Which return method is more accurate for SIPs?
XIRR is better for SIP investors. Each SIP instalment goes in at a different NAV on a different date, CAGR can't account for that. XIRR considers the timing and size of every transaction to give you your actual personal rate of return. Most mutual fund platforms and consolidated account statements use XIRR for SIP portfolios precisely for this reason.
Can online calculators compute both CAGR and XIRR?
Yes, they can. For a lump sum investment, the CAGR formula can be used on the online calculator. For SIPs or multiple transactions: calculators use the XIRR function entering each transaction date and amount (negative for investments, positive for redemptions or current value). Online calculators do this automatically. A mutual fund returns calculator can also help you estimate projected returns before you invest.
How do I interpret XIRR results for my investments?
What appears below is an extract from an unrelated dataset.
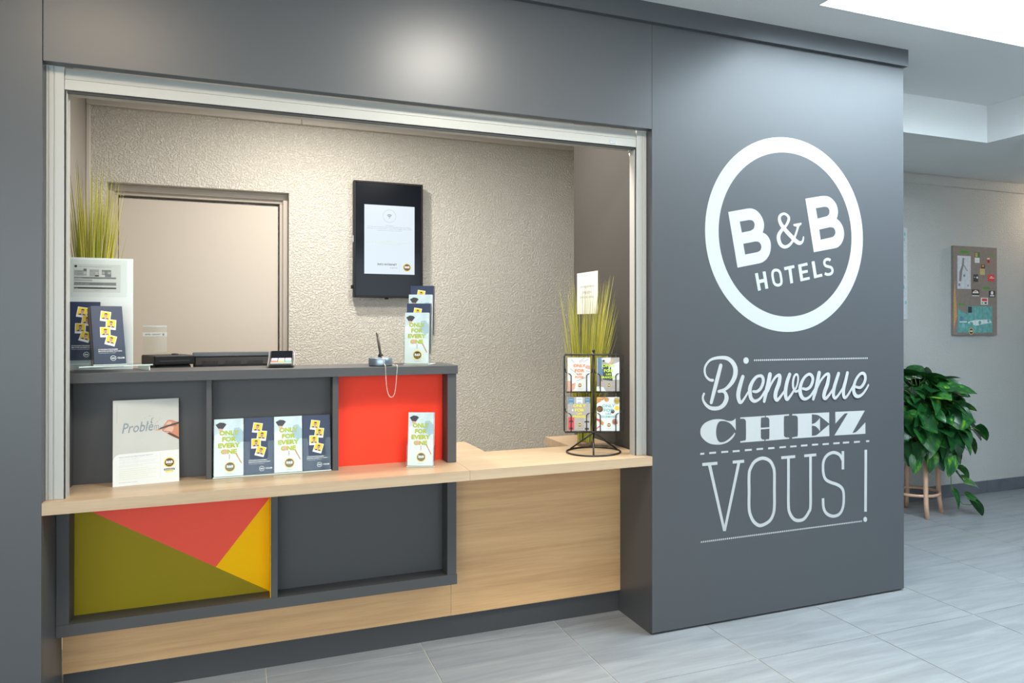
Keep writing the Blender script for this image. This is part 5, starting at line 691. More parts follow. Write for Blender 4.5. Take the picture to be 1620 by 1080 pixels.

XIRR shows your personal annual return, factoring in exact dates and amounts of all investments/withdrawals. Positive XIRR = profit; higher is better, but compare it to your own past performance, not fund benchmarks.
Why is CAGR commonly used in mutual fund reports?
CAGR gives a simple, smoothed annual growth rate for the fund’s performance, assuming steady lump-sum investment. It's standard because it's easy to compare across funds as it does not exactly factor in timing irregularities.